== Material shown ==
===============

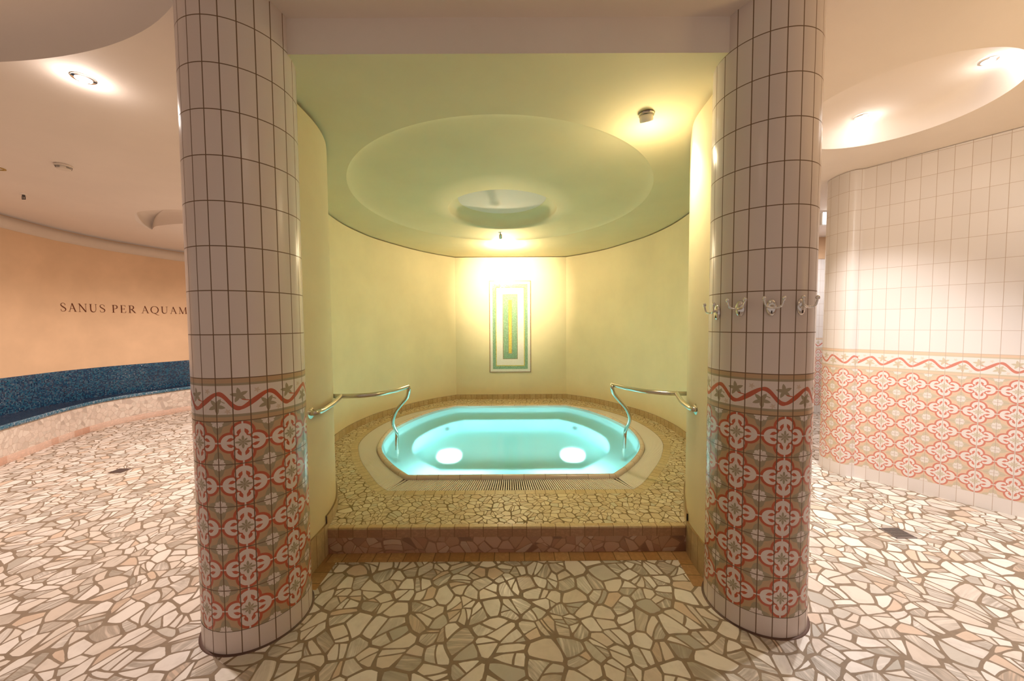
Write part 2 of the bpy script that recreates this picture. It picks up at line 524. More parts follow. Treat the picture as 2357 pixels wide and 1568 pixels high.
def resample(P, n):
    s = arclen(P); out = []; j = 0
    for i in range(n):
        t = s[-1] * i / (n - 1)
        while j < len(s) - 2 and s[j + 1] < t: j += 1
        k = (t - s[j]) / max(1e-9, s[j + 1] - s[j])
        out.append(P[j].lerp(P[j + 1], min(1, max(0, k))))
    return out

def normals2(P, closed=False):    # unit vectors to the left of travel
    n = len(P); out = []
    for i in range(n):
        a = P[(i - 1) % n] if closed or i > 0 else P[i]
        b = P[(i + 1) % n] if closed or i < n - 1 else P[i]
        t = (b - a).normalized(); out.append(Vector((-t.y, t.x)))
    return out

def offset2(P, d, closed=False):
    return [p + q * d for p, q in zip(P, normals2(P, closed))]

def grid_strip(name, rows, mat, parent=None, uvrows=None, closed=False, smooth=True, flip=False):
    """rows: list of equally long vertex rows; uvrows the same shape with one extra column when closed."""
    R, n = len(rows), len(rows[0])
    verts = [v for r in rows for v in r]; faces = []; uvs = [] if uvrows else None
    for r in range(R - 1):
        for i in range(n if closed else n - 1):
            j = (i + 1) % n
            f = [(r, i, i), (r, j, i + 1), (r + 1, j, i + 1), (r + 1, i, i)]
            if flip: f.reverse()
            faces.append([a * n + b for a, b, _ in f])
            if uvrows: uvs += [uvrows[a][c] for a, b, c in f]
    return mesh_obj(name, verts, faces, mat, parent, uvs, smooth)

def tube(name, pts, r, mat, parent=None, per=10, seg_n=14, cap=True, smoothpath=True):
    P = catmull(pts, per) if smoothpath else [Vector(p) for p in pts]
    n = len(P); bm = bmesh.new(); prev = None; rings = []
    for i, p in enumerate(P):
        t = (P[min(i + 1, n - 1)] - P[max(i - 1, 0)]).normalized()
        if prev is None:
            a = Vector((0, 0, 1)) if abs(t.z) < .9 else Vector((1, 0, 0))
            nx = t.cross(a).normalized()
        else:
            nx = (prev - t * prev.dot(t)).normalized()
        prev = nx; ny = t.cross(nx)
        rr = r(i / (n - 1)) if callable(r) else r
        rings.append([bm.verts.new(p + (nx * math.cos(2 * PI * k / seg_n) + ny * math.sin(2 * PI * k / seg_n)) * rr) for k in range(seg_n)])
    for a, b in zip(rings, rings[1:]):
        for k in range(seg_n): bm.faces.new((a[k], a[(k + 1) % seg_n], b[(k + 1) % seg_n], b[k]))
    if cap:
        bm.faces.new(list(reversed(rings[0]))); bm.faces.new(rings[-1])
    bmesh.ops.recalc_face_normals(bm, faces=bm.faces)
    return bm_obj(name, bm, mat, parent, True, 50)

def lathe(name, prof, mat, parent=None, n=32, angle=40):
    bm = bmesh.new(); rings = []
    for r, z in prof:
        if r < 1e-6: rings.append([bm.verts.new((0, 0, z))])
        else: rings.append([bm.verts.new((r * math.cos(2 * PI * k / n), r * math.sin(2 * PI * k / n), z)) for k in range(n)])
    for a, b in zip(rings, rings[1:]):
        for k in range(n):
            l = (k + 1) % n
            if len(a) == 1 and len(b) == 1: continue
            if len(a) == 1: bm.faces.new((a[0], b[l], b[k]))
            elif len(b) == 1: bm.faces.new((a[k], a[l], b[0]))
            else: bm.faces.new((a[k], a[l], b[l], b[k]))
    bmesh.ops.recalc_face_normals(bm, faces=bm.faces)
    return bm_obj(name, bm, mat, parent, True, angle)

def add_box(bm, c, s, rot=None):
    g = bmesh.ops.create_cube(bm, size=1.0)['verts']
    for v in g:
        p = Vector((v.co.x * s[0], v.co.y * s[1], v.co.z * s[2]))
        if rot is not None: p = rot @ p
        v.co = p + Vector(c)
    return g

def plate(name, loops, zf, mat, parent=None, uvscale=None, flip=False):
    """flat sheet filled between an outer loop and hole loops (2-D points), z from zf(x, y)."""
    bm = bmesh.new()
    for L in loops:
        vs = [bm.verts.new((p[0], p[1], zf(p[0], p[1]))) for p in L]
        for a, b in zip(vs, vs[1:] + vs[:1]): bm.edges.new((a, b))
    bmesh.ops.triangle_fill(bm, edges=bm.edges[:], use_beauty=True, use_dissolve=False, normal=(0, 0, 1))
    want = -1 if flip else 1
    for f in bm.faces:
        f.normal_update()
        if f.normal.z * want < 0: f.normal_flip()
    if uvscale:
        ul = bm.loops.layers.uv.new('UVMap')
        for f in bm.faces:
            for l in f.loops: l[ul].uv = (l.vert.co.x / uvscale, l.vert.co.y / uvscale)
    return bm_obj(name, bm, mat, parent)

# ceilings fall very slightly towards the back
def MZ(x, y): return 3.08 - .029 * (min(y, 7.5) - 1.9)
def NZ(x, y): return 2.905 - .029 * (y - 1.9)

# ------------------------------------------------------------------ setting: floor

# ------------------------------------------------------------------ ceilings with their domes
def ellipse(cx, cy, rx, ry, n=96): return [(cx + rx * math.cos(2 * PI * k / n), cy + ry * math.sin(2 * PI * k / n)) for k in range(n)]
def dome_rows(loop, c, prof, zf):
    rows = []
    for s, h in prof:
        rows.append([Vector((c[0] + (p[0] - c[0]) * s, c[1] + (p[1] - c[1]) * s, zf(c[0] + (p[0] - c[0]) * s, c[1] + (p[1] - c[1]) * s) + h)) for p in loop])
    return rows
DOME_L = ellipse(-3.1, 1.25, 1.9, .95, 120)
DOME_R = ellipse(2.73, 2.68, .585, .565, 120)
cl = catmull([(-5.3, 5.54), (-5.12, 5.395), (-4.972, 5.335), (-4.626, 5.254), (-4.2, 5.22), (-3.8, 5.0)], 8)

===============

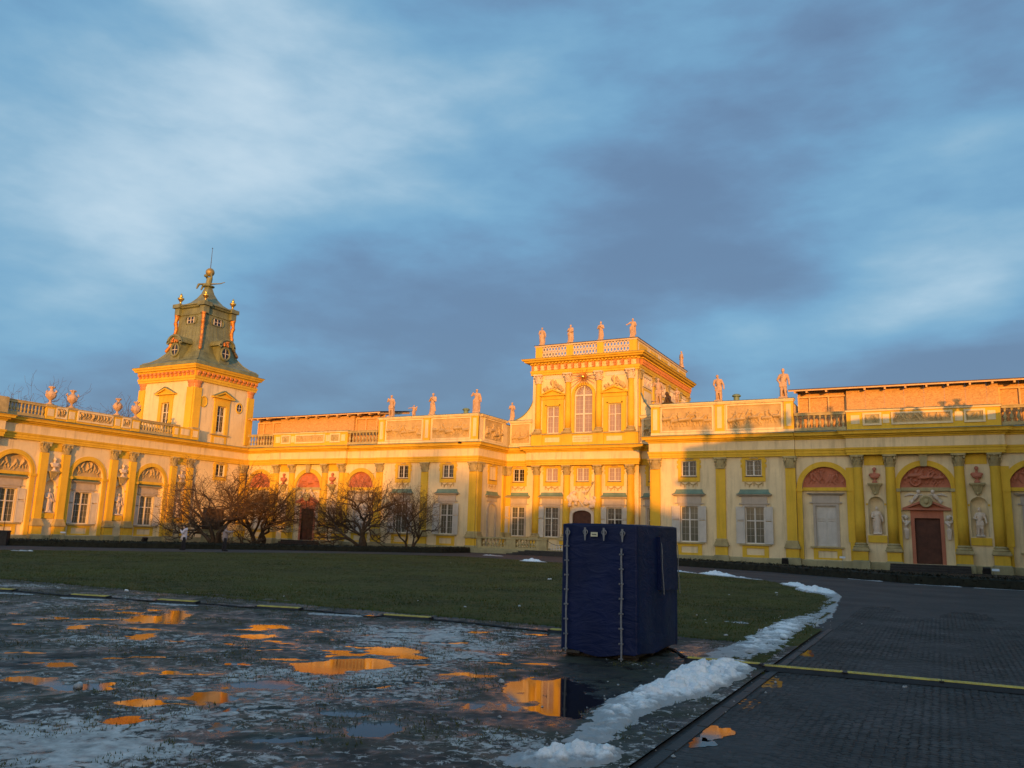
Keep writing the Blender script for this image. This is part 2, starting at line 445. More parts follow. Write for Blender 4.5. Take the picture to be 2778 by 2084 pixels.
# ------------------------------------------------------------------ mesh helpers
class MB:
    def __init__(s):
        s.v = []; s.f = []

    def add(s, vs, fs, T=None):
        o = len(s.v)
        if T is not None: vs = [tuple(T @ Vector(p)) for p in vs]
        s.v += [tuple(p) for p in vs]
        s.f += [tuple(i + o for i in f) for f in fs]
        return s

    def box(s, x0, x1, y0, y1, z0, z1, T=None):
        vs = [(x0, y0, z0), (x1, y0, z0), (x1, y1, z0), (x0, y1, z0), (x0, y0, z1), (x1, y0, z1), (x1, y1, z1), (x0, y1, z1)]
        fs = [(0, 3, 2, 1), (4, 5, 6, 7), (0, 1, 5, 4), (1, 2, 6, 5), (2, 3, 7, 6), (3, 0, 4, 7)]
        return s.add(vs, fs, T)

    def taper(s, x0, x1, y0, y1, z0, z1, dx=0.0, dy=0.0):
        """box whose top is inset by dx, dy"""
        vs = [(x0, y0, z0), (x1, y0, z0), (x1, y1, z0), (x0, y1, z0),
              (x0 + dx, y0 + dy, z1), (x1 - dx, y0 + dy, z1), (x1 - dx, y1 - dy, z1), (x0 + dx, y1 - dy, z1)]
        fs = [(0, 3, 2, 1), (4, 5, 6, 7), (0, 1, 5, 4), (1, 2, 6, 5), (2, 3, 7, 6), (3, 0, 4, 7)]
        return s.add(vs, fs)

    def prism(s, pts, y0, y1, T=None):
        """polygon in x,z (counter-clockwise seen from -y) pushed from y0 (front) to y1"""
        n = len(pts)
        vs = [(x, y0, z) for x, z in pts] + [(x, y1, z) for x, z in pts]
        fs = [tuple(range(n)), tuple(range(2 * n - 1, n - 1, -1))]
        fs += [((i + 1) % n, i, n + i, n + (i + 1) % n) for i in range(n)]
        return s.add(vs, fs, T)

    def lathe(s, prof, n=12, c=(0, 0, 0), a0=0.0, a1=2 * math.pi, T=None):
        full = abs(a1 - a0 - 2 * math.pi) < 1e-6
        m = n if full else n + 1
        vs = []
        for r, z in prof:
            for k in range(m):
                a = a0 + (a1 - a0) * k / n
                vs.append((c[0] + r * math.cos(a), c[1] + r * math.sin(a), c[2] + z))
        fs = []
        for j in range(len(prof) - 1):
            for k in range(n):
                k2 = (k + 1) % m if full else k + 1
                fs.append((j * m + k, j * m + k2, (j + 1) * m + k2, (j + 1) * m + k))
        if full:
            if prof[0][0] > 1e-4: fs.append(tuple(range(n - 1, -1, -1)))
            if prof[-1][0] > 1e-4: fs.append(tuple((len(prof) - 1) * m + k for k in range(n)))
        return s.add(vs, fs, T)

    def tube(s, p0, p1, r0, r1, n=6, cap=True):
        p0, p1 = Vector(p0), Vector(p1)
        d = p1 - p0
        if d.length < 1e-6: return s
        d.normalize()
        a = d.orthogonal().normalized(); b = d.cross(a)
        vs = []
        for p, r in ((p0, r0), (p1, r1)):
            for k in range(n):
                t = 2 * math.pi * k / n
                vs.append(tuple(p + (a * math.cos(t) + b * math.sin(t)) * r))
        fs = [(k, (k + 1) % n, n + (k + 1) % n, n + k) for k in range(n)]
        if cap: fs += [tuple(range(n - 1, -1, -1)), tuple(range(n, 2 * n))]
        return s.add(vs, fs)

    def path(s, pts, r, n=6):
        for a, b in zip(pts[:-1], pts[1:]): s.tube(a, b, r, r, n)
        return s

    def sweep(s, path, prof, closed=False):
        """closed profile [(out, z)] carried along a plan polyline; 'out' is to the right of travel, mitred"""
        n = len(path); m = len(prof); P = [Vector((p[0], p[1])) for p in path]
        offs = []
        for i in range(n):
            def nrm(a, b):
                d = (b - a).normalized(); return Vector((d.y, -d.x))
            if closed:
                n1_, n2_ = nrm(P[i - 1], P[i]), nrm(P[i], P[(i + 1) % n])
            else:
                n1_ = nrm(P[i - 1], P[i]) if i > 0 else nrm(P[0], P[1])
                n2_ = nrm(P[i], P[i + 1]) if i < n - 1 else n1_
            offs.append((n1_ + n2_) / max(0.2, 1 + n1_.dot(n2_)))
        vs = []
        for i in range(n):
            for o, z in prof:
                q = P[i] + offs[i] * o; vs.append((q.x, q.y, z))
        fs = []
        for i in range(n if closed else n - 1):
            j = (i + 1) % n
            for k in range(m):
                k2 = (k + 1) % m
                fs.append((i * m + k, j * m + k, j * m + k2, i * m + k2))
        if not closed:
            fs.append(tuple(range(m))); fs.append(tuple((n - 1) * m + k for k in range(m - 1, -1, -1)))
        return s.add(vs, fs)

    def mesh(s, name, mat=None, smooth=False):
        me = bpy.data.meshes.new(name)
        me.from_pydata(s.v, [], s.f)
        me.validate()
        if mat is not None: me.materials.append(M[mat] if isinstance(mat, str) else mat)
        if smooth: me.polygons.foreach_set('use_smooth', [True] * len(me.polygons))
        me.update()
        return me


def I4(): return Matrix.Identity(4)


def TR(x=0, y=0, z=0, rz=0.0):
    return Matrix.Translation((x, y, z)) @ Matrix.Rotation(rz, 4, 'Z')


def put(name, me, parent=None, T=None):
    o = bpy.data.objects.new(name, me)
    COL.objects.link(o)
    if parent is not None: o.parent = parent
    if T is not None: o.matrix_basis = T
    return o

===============

== Task prompt ==
Extract the span of lines that starts with the line containing "Write part 2" and ends with the line containing "return mesh_obj(name, verts, faces, mat, parent, uvs, smooth)". Keep it exact and add nothing.

== Complete output ==
Write part 2 of the bpy script that recreates this picture. It picks up at line 524. More parts follow. Treat the picture as 2357 pixels wide and 1568 pixels high.
def resample(P, n):
    s = arclen(P); out = []; j = 0
    for i in range(n):
        t = s[-1] * i / (n - 1)
        while j < len(s) - 2 and s[j + 1] < t: j += 1
        k = (t - s[j]) / max(1e-9, s[j + 1] - s[j])
        out.append(P[j].lerp(P[j + 1], min(1, max(0, k))))
    return out

def normals2(P, closed=False):    # unit vectors to the left of travel
    n = len(P); out = []
    for i in range(n):
        a = P[(i - 1) % n] if closed or i > 0 else P[i]
        b = P[(i + 1) % n] if closed or i < n - 1 else P[i]
        t = (b - a).normalized(); out.append(Vector((-t.y, t.x)))
    return out

def offset2(P, d, closed=False):
    return [p + q * d for p, q in zip(P, normals2(P, closed))]

def grid_strip(name, rows, mat, parent=None, uvrows=None, closed=False, smooth=True, flip=False):
    """rows: list of equally long vertex rows; uvrows the same shape with one extra column when closed."""
    R, n = len(rows), len(rows[0])
    verts = [v for r in rows for v in r]; faces = []; uvs = [] if uvrows else None
    for r in range(R - 1):
        for i in range(n if closed else n - 1):
            j = (i + 1) % n
            f = [(r, i, i), (r, j, i + 1), (r + 1, j, i + 1), (r + 1, i, i)]
            if flip: f.reverse()
            faces.append([a * n + b for a, b, _ in f])
            if uvrows: uvs += [uvrows[a][c] for a, b, c in f]
    return mesh_obj(name, verts, faces, mat, parent, uvs, smooth)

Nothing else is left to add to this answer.